You’ve known Dr Chee since 1991, and now working with him. So how is it been working with Dr Chee?

Inspiring, exhilarating, but humbling at the same time. You know I sit in a meeting with him and he listens to me with the same interest as he would listen to anyone else. And I mean he could approach it in a different way: “listen to me, I’m the one with 20 years of experience” but he doesn’t you know. He listens to each and every person so it’s a very humbling experience but it’s a very humane experience as well because I believe that he came to politics as a result of his deeply-held values, you know his human values, his spiritual values and that has impacted how he behaves. So when you’re with him you cannot not be drawn along with his kind of hurricane of effort, of optimism, values, concern and commitment.

Ok, last question. Why is Singapore worth fighting for?

Because it is my home. Even when I lived abroad for so many years I never called England home, you know. Singapore is always home. I have uncles who have lived in England for 50 years and when they come for holiday here they still talk about going home on holiday. I have aunts who lived in the US for many years they still talk about going home.
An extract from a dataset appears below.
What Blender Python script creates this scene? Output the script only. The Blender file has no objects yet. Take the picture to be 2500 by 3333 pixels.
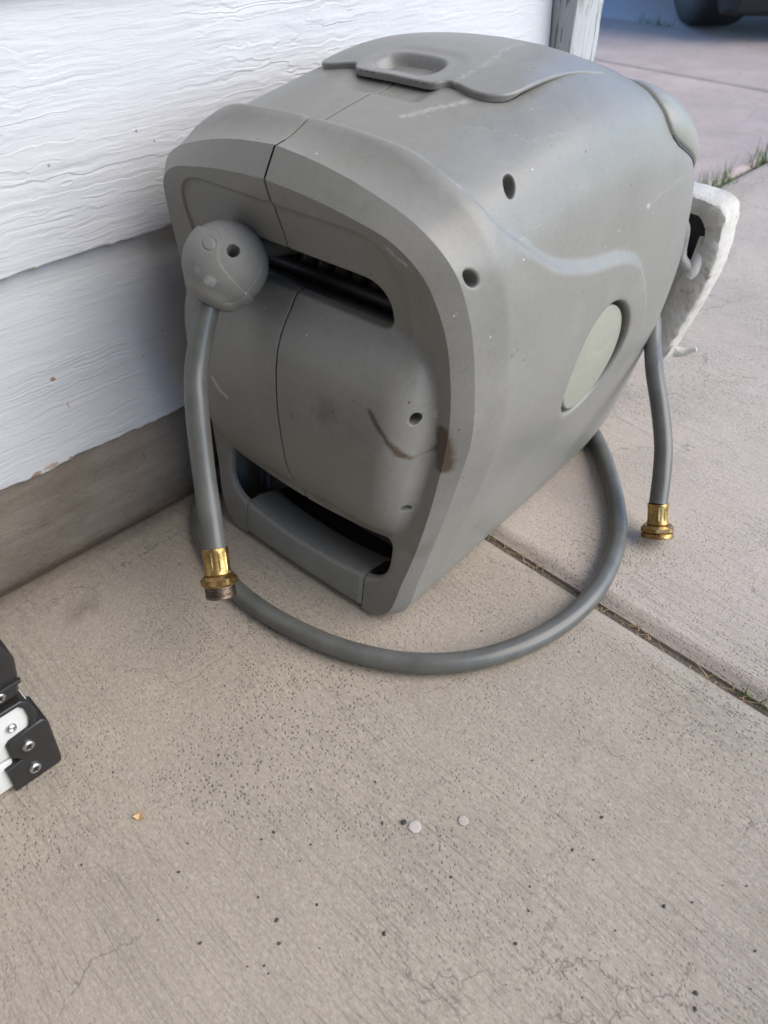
import bpy, bmesh, math, random
import numpy as np
from mathutils import Vector, Matrix, noise as mnoise
from mathutils.geometry import delaunay_2d_cdt
random.seed(7); np.random.seed(7)
sc = bpy.context.scene
col = sc.collection
# ---------------------------------------------------------------- camera
cam = bpy.data.cameras.new('camera'); cam_o = bpy.data.objects.new('camera', cam); col.objects.link(cam_o)
cam.sensor_fit = 'HORIZONTAL'; cam.sensor_width = 36.0; cam.lens = 36.0
cam.clip_start = .02; cam.clip_end = 200
cam_o.location = (0, 0, .67); cam_o.rotation_euler = (math.radians(90-41.5), 0, math.radians(-45))
cam.dof.use_dof = True; cam.dof.focus_distance = .80; cam.dof.aperture_fstop = 9.5
sc.camera = cam_o
# ---------------------------------------------------------------- sky, sun, exposure
SUN_AZ, SUN_EL = math.radians(-61), math.radians(38)     # azimuth counted from +x towards +y: where the light comes from
wd = bpy.data.worlds.new('World'); sc.world = wd; wd.use_nodes = True
nt = wd.node_tree; nt.nodes.clear()
sky = nt.nodes.new('ShaderNodeTexSky'); sky.sky_type = 'NISHITA'; sky.sun_disc = False
sky.sun_elevation = SUN_EL; sky.sun_rotation = math.pi/2-SUN_AZ; sky.air_density = 1.0; sky.dust_density = 0.0; sky.ozone_density = 7.0
bg = nt.nodes.new('ShaderNodeBackground'); bg.inputs['Strength'].default_value = .15
wo = nt.nodes.new('ShaderNodeOutputWorld'); nt.links.new(sky.outputs[0], bg.inputs[0]); nt.links.new(bg.outputs[0], wo.inputs[0])
sl = bpy.data.lights.new('sun', 'SUN'); sl.energy = 2.2; sl.angle = math.radians(60); sl.color = (1, .88, .69)
so = bpy.data.objects.new('sun', sl); col.objects.link(so); so.location = (2, -4, 5)
dv = Vector((math.cos(SUN_AZ)*math.cos(SUN_EL), math.sin(SUN_AZ)*math.cos(SUN_EL), math.sin(SUN_EL)))
so.rotation_euler = dv.to_track_quat('Z', 'Y').to_euler()
sc.view_settings.view_transform = 'Standard'; sc.view_settings.look = 'None'; sc.view_settings.exposure = 1.12
sc.view_settings.gamma = 1.0; sc.view_settings.use_curve_mapping = False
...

So it’s home; it’s a home like no other in the sense that you know our food, our Singlish, our architecture – it didn’t develop anywhere else and then get transported here. It developed here you know, and I love it. I love our architecture, our hybrid cultures that have emerged here – the Peranakans and the Eurasians. Both my grandmothers are of Eurasian ancestry. So unlike those Singaporeans for example who can look to say China or India as their ancestry, I can’t because I’m of such mixed ancestry that Singapore is the only place I can call home you know. There’s no other place that could have spawned me from an ethnic point of view.